The Remain-Leave debate is no longer primarily about the EU, if it ever was. It has become, as Parris disarmingly admits, about who governs, and by what right. Not for the first time in our history, we have a relatively small but influential faction, utterly confident of its own intellectual and moral entitlement, which often appears to despise its own country and prefers to pledge its loyalty elsewhere. We saw it with the Puritans and their successors. We saw it with those who acclaimed Stalin’s Russia as a higher civilization. In each case, intellectual stubbornness blocked out reality.

Shall we recover from our present political, social and cultural tussles? I believe so. But not through the usual British fudge, in this case presenting a surrender as a compromise. The readiness of the Government to let the EU pick our pocket – who can blame Michel Barnier for obliging? – has produced a “deal” that risks condemning us to years of internal recrimination and wrangling with our neighbours. A second referendum is so patently a ruse, and its leaders so politically discredited, that only the most blinkered or cynical could propose it as a means of reconciliation.

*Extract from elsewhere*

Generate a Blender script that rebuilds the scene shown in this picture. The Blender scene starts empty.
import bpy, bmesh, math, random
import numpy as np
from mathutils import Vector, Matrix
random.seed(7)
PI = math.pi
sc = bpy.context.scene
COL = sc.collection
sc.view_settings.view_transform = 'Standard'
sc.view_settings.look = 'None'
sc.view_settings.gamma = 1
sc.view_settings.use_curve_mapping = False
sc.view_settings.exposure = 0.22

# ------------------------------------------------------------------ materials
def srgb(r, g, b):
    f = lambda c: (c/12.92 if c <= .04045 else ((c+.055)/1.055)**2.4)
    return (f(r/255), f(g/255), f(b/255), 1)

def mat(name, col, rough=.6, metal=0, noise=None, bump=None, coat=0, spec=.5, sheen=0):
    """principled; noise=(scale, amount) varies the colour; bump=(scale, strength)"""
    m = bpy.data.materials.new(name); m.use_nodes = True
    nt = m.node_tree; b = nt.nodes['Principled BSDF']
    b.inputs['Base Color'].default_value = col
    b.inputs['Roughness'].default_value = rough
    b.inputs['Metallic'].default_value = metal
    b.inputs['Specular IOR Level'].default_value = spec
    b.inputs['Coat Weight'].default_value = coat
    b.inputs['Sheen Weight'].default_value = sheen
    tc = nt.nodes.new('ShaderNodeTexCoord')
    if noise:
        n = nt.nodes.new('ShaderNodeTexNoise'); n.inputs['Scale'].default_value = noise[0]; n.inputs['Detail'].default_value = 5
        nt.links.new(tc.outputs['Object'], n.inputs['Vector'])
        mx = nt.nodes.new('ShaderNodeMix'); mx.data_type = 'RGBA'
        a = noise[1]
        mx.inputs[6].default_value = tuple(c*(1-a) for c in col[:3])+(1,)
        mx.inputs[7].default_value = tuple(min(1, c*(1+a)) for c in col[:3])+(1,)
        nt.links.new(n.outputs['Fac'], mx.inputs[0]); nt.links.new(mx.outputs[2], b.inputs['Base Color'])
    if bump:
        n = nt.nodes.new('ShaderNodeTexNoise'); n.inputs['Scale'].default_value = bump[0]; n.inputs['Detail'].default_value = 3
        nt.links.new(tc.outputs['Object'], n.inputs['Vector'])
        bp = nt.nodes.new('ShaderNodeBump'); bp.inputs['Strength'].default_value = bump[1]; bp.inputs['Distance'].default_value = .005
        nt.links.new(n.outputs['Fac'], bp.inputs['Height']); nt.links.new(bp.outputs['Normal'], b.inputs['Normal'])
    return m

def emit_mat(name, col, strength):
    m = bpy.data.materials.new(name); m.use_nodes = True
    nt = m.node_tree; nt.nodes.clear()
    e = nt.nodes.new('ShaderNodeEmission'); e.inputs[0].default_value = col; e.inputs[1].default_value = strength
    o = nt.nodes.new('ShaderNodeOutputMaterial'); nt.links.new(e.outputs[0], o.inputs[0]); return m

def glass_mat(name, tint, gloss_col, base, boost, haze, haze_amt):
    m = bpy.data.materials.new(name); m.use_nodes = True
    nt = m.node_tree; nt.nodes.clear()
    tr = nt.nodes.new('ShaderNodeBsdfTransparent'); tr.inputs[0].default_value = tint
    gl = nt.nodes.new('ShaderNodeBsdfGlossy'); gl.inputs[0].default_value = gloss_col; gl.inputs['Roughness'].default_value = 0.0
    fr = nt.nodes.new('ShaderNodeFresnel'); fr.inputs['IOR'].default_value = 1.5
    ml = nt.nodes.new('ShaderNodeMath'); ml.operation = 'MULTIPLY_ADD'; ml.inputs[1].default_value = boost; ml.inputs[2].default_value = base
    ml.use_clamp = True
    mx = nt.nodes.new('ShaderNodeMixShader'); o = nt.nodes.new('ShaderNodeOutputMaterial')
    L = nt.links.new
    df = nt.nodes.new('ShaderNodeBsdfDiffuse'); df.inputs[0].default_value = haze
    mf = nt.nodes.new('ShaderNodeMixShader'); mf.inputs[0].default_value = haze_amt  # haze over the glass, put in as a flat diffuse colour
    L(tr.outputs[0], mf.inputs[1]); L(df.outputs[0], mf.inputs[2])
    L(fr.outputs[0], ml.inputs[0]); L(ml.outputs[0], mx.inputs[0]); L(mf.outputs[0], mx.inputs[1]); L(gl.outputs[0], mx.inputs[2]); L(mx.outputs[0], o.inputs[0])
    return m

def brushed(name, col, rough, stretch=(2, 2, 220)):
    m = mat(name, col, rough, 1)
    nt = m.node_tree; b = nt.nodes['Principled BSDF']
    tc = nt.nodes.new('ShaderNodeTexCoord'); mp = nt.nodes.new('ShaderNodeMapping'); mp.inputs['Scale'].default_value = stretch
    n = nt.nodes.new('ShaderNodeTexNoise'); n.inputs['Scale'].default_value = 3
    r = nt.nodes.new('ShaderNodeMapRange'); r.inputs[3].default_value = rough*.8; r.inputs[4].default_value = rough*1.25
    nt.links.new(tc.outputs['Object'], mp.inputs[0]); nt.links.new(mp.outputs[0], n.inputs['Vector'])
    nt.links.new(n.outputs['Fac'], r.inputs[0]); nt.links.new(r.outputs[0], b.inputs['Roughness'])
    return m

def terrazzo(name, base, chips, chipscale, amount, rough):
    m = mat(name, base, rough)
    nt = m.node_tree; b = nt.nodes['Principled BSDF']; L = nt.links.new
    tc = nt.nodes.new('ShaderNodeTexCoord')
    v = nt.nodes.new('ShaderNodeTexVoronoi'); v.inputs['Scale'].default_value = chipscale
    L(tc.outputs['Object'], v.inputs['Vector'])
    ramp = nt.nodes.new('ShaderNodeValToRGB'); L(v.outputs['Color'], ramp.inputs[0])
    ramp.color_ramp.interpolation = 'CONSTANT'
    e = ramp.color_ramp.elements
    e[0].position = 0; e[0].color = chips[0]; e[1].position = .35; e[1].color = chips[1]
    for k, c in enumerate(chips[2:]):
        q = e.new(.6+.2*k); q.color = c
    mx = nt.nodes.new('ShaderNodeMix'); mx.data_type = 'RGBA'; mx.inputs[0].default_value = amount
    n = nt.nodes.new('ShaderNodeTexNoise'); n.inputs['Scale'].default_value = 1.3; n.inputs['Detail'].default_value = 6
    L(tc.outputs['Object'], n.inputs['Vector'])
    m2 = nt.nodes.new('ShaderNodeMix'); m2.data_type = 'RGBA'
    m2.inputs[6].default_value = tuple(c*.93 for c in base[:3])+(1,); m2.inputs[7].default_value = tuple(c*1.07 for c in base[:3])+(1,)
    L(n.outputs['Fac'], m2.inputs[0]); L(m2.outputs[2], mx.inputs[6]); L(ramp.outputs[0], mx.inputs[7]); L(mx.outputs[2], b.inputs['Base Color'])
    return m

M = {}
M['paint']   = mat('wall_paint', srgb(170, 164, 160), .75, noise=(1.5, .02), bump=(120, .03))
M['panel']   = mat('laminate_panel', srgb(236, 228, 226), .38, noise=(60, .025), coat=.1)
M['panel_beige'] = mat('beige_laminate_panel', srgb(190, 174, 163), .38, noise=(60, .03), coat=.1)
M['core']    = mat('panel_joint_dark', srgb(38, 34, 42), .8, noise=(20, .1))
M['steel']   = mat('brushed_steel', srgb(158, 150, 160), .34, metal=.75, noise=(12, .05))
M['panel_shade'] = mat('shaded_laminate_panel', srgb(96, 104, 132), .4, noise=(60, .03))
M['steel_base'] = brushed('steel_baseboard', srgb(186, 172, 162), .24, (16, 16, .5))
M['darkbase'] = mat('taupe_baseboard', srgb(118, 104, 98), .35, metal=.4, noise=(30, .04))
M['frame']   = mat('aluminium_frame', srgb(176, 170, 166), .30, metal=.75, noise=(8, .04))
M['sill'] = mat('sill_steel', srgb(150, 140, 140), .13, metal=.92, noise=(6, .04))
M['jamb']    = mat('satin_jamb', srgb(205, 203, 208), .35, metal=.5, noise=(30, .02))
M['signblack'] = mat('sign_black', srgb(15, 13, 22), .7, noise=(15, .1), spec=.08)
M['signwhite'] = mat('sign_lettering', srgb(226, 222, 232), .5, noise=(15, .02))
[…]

The only way left to restore calm now is a “managed no deal”, for which all sides are preparing. Most Remainers are not hard-liners but understandably worry about economic apocalypse. If and when that does not materialise – and with sensible preparations it will not – then our politics will go off the boil, and ex-prime ministers will resume what Dr Johnson called the innocent employment of making money. We are not, after all, in as febrile a state as the United States, France, Italy, Spain or even Germany. The Brexit vote calmed down our politics, eliminating Ukip and strengthening the two main parties. Once carried out it can do so again.